§ **What to do**
The records below must be output exactly, without pictures.
======== Task material
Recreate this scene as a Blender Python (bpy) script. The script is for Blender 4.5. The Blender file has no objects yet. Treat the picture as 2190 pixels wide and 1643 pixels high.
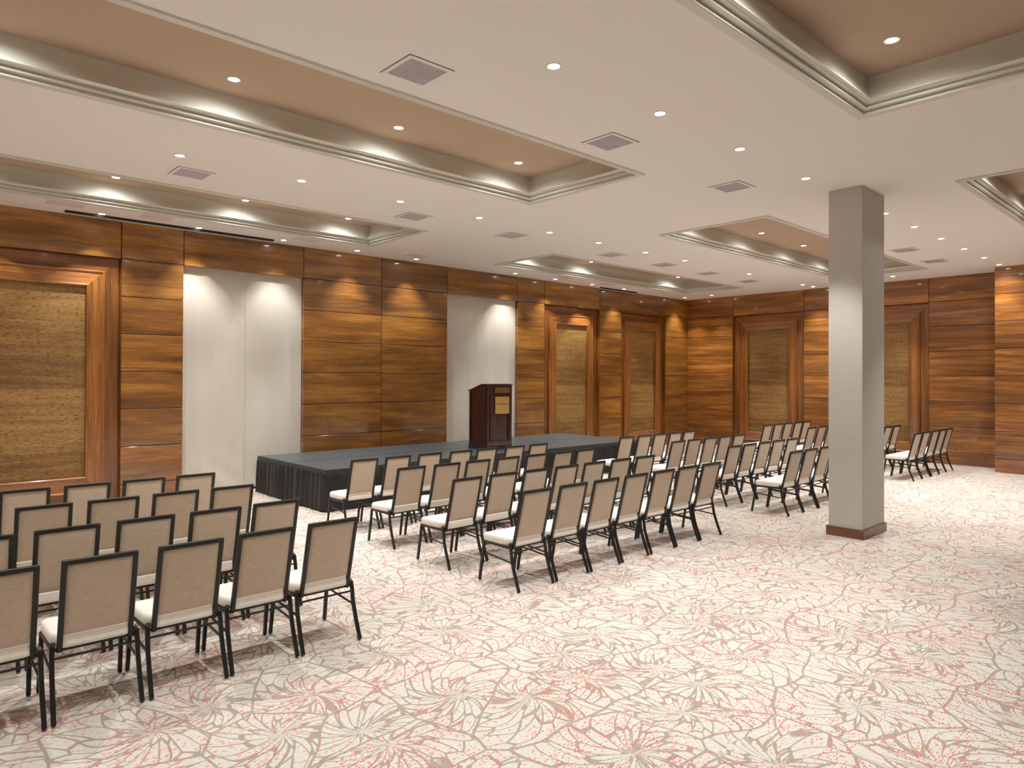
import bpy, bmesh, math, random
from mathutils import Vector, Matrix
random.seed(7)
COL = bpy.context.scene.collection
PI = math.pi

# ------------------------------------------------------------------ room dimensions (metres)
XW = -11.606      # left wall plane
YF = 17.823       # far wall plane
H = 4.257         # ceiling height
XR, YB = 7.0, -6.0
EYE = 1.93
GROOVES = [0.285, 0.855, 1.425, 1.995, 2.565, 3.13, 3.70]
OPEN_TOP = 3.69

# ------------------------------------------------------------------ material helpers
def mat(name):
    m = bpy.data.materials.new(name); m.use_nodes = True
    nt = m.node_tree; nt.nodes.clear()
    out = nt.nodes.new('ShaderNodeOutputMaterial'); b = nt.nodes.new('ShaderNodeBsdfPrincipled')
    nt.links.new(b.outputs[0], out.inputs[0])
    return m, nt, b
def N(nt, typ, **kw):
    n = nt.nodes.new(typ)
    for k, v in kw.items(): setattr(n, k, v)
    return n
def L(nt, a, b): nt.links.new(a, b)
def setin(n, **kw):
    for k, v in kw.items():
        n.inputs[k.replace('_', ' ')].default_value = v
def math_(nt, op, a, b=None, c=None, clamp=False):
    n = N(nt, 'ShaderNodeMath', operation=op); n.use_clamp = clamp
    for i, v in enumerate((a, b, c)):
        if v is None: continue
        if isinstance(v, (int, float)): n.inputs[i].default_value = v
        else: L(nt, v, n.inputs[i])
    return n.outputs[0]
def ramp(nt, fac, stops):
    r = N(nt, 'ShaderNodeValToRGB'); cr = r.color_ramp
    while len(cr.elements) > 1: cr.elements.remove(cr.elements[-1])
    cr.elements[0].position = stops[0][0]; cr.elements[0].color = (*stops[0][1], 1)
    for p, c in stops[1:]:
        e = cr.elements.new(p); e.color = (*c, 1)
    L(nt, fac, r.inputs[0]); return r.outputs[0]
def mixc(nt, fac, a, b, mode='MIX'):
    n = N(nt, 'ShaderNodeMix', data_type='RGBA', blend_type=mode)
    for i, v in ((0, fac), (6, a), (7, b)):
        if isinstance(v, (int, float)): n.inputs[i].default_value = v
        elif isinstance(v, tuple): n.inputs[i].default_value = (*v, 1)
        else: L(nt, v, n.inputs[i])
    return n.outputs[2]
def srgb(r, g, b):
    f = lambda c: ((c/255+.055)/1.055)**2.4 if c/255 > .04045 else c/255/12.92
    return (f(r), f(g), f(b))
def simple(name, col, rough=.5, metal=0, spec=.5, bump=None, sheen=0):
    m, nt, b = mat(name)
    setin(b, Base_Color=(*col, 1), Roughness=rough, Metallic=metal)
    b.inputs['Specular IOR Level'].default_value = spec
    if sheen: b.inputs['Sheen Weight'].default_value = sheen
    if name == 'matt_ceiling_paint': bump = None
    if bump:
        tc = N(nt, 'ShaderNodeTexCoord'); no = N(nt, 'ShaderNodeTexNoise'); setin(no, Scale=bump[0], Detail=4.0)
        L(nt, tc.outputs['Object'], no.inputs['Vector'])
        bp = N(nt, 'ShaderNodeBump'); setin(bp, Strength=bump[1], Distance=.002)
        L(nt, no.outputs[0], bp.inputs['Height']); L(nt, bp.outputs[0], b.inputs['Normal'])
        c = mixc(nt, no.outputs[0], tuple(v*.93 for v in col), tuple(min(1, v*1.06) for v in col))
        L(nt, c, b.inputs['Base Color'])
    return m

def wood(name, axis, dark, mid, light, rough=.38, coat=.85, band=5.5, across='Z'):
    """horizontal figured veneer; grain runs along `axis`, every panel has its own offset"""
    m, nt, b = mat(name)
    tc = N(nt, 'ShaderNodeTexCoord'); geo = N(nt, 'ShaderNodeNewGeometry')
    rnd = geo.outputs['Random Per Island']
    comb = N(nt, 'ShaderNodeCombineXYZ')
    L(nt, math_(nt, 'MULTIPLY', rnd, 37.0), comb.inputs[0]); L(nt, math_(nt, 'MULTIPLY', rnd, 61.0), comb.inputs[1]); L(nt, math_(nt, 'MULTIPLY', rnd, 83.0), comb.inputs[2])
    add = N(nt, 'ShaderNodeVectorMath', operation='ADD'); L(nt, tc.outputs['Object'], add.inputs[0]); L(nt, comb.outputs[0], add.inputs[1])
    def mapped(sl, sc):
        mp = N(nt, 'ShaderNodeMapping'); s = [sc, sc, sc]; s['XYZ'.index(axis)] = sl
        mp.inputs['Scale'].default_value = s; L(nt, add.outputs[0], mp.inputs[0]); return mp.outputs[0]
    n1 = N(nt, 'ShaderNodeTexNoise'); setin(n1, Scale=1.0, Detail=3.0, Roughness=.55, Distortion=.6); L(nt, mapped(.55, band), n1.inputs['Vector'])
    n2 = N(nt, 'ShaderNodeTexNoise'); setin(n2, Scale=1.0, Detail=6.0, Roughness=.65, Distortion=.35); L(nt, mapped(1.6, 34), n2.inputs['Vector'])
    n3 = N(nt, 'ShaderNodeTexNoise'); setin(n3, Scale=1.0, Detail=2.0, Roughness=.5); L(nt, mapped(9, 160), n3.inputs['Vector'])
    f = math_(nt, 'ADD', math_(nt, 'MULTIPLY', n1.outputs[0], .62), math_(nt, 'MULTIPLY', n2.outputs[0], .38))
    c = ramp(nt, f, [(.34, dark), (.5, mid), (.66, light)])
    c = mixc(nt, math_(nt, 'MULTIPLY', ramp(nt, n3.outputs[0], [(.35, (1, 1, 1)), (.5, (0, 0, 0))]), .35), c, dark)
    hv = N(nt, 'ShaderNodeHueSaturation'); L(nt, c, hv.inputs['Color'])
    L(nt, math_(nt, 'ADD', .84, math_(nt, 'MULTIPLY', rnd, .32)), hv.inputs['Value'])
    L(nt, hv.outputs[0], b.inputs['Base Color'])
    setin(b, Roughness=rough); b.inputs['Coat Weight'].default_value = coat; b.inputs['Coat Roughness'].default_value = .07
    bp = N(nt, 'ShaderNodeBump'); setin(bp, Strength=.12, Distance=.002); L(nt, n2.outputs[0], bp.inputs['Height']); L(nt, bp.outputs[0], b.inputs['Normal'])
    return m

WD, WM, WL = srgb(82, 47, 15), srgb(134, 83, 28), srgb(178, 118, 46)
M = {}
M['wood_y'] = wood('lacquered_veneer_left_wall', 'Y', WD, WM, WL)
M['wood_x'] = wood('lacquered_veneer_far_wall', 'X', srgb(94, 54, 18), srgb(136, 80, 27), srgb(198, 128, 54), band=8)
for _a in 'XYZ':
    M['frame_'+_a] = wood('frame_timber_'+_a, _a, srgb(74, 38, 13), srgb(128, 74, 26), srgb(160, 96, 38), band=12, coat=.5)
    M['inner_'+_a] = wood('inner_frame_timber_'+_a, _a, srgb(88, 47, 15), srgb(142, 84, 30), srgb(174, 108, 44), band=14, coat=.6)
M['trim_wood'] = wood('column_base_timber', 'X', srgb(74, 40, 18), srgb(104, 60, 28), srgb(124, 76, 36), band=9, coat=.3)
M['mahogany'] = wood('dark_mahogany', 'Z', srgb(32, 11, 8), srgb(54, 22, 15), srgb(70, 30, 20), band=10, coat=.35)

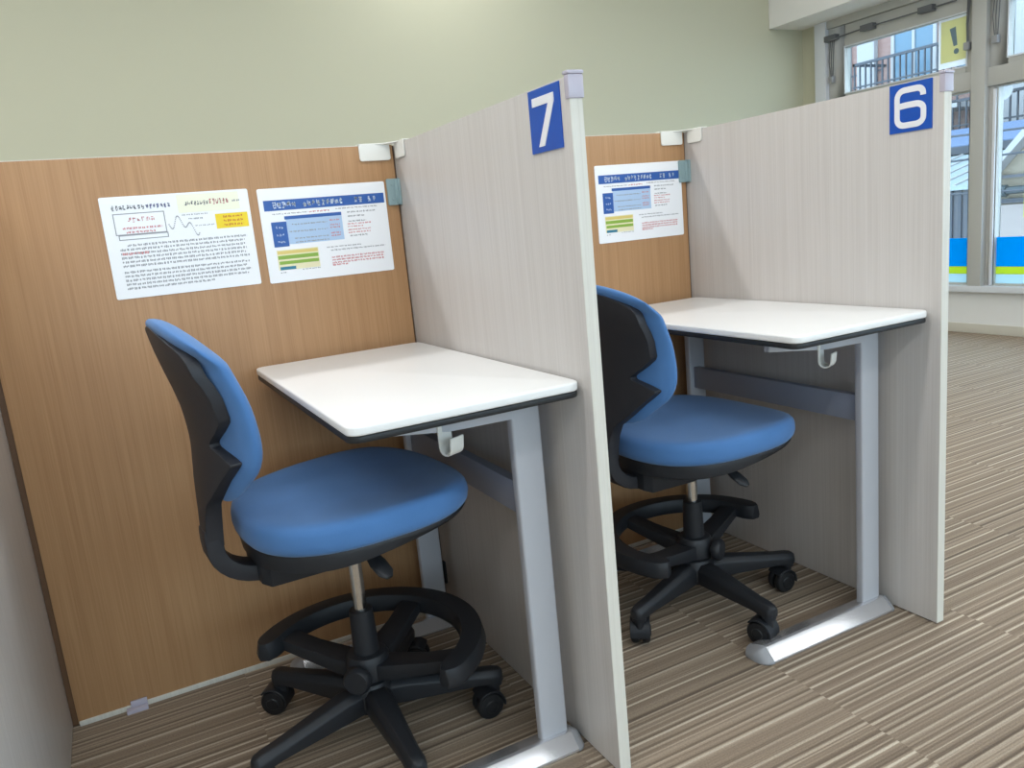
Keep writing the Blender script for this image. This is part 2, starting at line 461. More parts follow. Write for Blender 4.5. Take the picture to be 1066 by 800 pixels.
================
§ **Final result**
Recreate this scene as a Blender Python (bpy) script. The script is for Blender 4.5. The Blender file has no objects yet. Treat the picture as 2190 pixels wide and 1643 pixels high.
import bpy, bmesh, math, random
from mathutils import Vector, Matrix
random.seed(7)
COL = bpy.context.scene.collection
PI = math.pi

# ------------------------------------------------------------------ room dimensions (metres)
XW = -11.606      # left wall plane
YF = 17.823       # far wall plane
H = 4.257         # ceiling height
XR, YB = 7.0, -6.0
EYE = 1.93
GROOVES = [0.285, 0.855, 1.425, 1.995, 2.565, 3.13, 3.70]
OPEN_TOP = 3.69

# ------------------------------------------------------------------ material helpers
def mat(name):
    m = bpy.data.materials.new(name); m.use_nodes = True
    nt = m.node_tree; nt.nodes.clear()
    out = nt.nodes.new('ShaderNodeOutputMaterial'); b = nt.nodes.new('ShaderNodeBsdfPrincipled')
    nt.links.new(b.outputs[0], out.inputs[0])
    return m, nt, b
def N(nt, typ, **kw):
    n = nt.nodes.new(typ)
    for k, v in kw.items(): setattr(n, k, v)
    return n
def L(nt, a, b): nt.links.new(a, b)
def setin(n, **kw):
    for k, v in kw.items():
        n.inputs[k.replace('_', ' ')].default_value = v
def math_(nt, op, a, b=None, c=None, clamp=False):
    n = N(nt, 'ShaderNodeMath', operation=op); n.use_clamp = clamp
    for i, v in enumerate((a, b, c)):
        if v is None: continue
        if isinstance(v, (int, float)): n.inputs[i].default_value = v
        else: L(nt, v, n.inputs[i])
    return n.outputs[0]
def ramp(nt, fac, stops):
    r = N(nt, 'ShaderNodeValToRGB'); cr = r.color_ramp
    while len(cr.elements) > 1: cr.elements.remove(cr.elements[-1])
    cr.elements[0].position = stops[0][0]; cr.elements[0].color = (*stops[0][1], 1)
    for p, c in stops[1:]:
        e = cr.elements.new(p); e.color = (*c, 1)
    L(nt, fac, r.inputs[0]); return r.outputs[0]
def mixc(nt, fac, a, b, mode='MIX'):
    n = N(nt, 'ShaderNodeMix', data_type='RGBA', blend_type=mode)
    for i, v in ((0, fac), (6, a), (7, b)):
        if isinstance(v, (int, float)): n.inputs[i].default_value = v
        elif isinstance(v, tuple): n.inputs[i].default_value = (*v, 1)
        else: L(nt, v, n.inputs[i])
    return n.outputs[2]
def srgb(r, g, b):
    f = lambda c: ((c/255+.055)/1.055)**2.4 if c/255 > .04045 else c/255/12.92
    return (f(r), f(g), f(b))
def simple(name, col, rough=.5, metal=0, spec=.5, bump=None, sheen=0):
    m, nt, b = mat(name)
    setin(b, Base_Color=(*col, 1), Roughness=rough, Metallic=metal)
    b.inputs['Specular IOR Level'].default_value = spec
    if sheen: b.inputs['Sheen Weight'].default_value = sheen
    if name == 'matt_ceiling_paint': bump = None
    if bump:
        tc = N(nt, 'ShaderNodeTexCoord'); no = N(nt, 'ShaderNodeTexNoise'); setin(no, Scale=bump[0], Detail=4.0)
        L(nt, tc.outputs['Object'], no.inputs['Vector'])
        bp = N(nt, 'ShaderNodeBump'); setin(bp, Strength=bump[1], Distance=.002)
        L(nt, no.outputs[0], bp.inputs['Height']); L(nt, bp.outputs[0], b.inputs['Normal'])
        c = mixc(nt, no.outputs[0], tuple(v*.93 for v in col), tuple(min(1, v*1.06) for v in col))
        L(nt, c, b.inputs['Base Color'])
    return m

def wood(name, axis, dark, mid, light, rough=.38, coat=.85, band=5.5, across='Z'):
    """horizontal figured veneer; grain runs along `axis`, every panel has its own offset"""
    m, nt, b = mat(name)
    tc = N(nt, 'ShaderNodeTexCoord'); geo = N(nt, 'ShaderNodeNewGeometry')
    rnd = geo.outputs['Random Per Island']
    comb = N(nt, 'ShaderNodeCombineXYZ')
    L(nt, math_(nt, 'MULTIPLY', rnd, 37.0), comb.inputs[0]); L(nt, math_(nt, 'MULTIPLY', rnd, 61.0), comb.inputs[1]); L(nt, math_(nt, 'MULTIPLY', rnd, 83.0), comb.inputs[2])
    add = N(nt, 'ShaderNodeVectorMath', operation='ADD'); L(nt, tc.outputs['Object'], add.inputs[0]); L(nt, comb.outputs[0], add.inputs[1])
    def mapped(sl, sc):
        mp = N(nt, 'ShaderNodeMapping'); s = [sc, sc, sc]; s['XYZ'.index(axis)] = sl
        mp.inputs['Scale'].default_value = s; L(nt, add.outputs[0], mp.inputs[0]); return mp.outputs[0]
    n1 = N(nt, 'ShaderNodeTexNoise'); setin(n1, Scale=1.0, Detail=3.0, Roughness=.55, Distortion=.6); L(nt, mapped(.55, band), n1.inputs['Vector'])
    n2 = N(nt, 'ShaderNodeTexNoise'); setin(n2, Scale=1.0, Detail=6.0, Roughness=.65, Distortion=.35); L(nt, mapped(1.6, 34), n2.inputs['Vector'])
    n3 = N(nt, 'ShaderNodeTexNoise'); setin(n3, Scale=1.0, Detail=2.0, Roughness=.5); L(nt, mapped(9, 160), n3.inputs['Vector'])
    f = math_(nt, 'ADD', math_(nt, 'MULTIPLY', n1.outputs[0], .62), math_(nt, 'MULTIPLY', n2.outputs[0], .38))
    c = ramp(nt, f, [(.34, dark), (.5, mid), (.66, light)])
    c = mixc(nt, math_(nt, 'MULTIPLY', ramp(nt, n3.outputs[0], [(.35, (1, 1, 1)), (.5, (0, 0, 0))]), .35), c, dark)
    hv = N(nt, 'ShaderNodeHueSaturation'); L(nt, c, hv.inputs['Color'])
    L(nt, math_(nt, 'ADD', .84, math_(nt, 'MULTIPLY', rnd, .32)), hv.inputs['Value'])
    L(nt, hv.outputs[0], b.inputs['Base Color'])
    setin(b, Roughness=rough); b.inputs['Coat Weight'].default_value = coat; b.inputs['Coat Roughness'].default_value = .07
    bp = N(nt, 'ShaderNodeBump'); setin(bp, Strength=.12, Distance=.002); L(nt, n2.outputs[0], bp.inputs['Height']); L(nt, bp.outputs[0], b.inputs['Normal'])
    return m

WD, WM, WL = srgb(82, 47, 15), srgb(134, 83, 28), srgb(178, 118, 46)
M = {}
M['wood_y'] = wood('lacquered_veneer_left_wall', 'Y', WD, WM, WL)
M['wood_x'] = wood('lacquered_veneer_far_wall', 'X', srgb(94, 54, 18), srgb(136, 80, 27), srgb(198, 128, 54), band=8)
for _a in 'XYZ':
    M['frame_'+_a] = wood('frame_timber_'+_a, _a, srgb(74, 38, 13), srgb(128, 74, 26), srgb(160, 96, 38), band=12, coat=.5)
    M['inner_'+_a] = wood('inner_frame_timber_'+_a, _a, srgb(88, 47, 15), srgb(142, 84, 30), srgb(174, 108, 44), band=14, coat=.6)
M['trim_wood'] = wood('column_base_timber', 'X', srgb(74, 40, 18), srgb(104, 60, 28), srgb(124, 76, 36), band=9, coat=.3)
M['mahogany'] = wood('dark_mahogany', 'Z', srgb(32, 11, 8), srgb(54, 22, 15), srgb(70, 30, 20), band=10, coat=.35)

Keep writing the Blender script for this image. This is part 2, starting at line 461. More parts follow. Write for Blender 4.5. Take the picture to be 1066 by 800 pixels.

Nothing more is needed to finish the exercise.